Democrats closer to shuffling primaries

Published July 23, 2006

WASHINGTON - National Democrats recommended Saturday wedging Nevada between the traditional one-two punch of Iowa and New Hampshire in the leadoff nominating contests for president in 2008.

South Carolina would move up in the election calendar, too, according to plan that awaits final action next month by the Democrat National Committee.

Democrats say they envision a 2008 lineup that begins with Iowa's caucuses on Monday, Jan. 14, followed by Nevada's caucuses, probably on Saturday, Jan. 19. New Hampshire would hold its first-in-the-nation primary on Tuesday, Jan. 22. South Carolina's primary probably would come a week later.

The proposed changes and dates won approval by the party's rules and bylaws committee, whose recommendations the DNC often accepts.

Democrats say they are eager to bring more diversity to their early contests in the race for the White House in two years. Blacks and Hispanics have expressed anger that the important leadoff contests in Iowa and New Hampshire, each at least 95 percent white, undercut their influence in picking a nominee.

But some White House hopefuls, the governor of New Hampshire and former President Bill Clinton say the party should not be tinkering with a system that has worked for decades.

Under pressure from influential constituencies demanding change, Democrats decided last month to add a caucus after Iowa and before New Hampshire, and a primary soon after New Hampshire's.
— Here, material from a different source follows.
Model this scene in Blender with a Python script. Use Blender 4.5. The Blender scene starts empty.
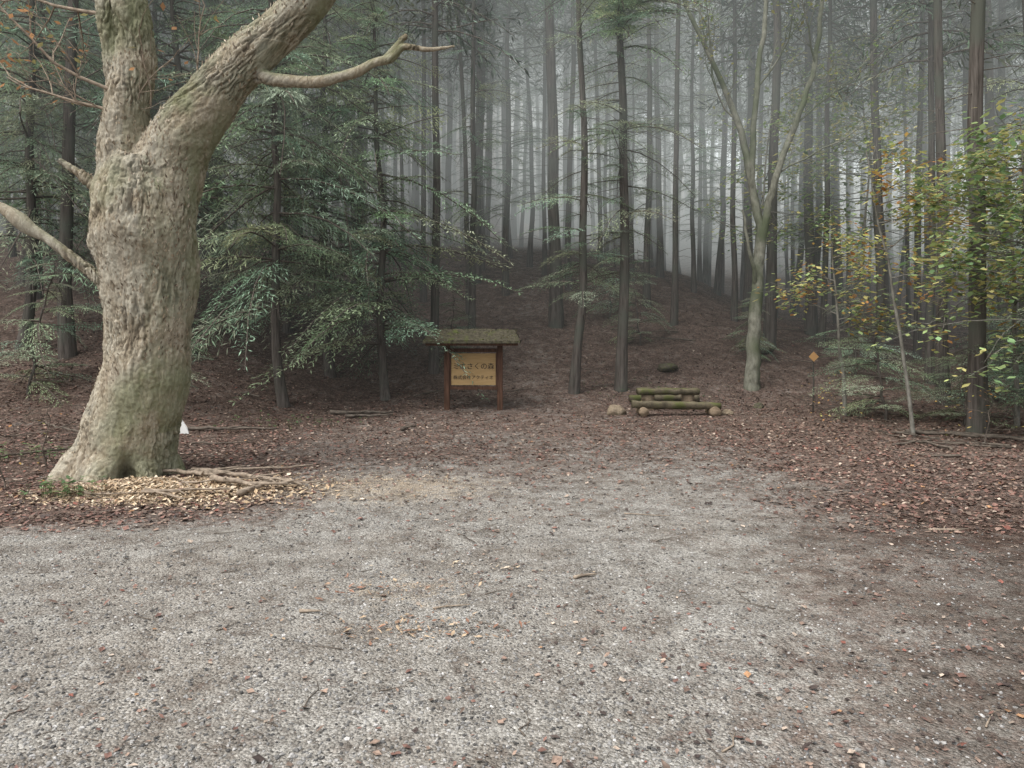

New Hampshire's secretary of state will have to determine whether the Democrats' actions comply with a New Hampshire law requiring that the state's primary be scheduled a week or more before any "similar election." He could decide to move the New Hampshire primary earlier to protect its status.

Blacks and Hispanics are important constituencies for the Democrats. Blacks made up 21 percent of the vote for Democrat John Kerry in 2004, according to exit polls.

Hispanics made up 9 percent of the Democrats' support and leaned toward Kerry. Republicans won the support of roughly four in 10 Hispanic voters in 2004 - their best showing yet.

Ten states plus the District of Columbia had applied for the openings: Alabama, Arizona, Arkansas, Colorado, Hawaii, Michigan, Mississippi, Nevada, South Carolina and West Virginia.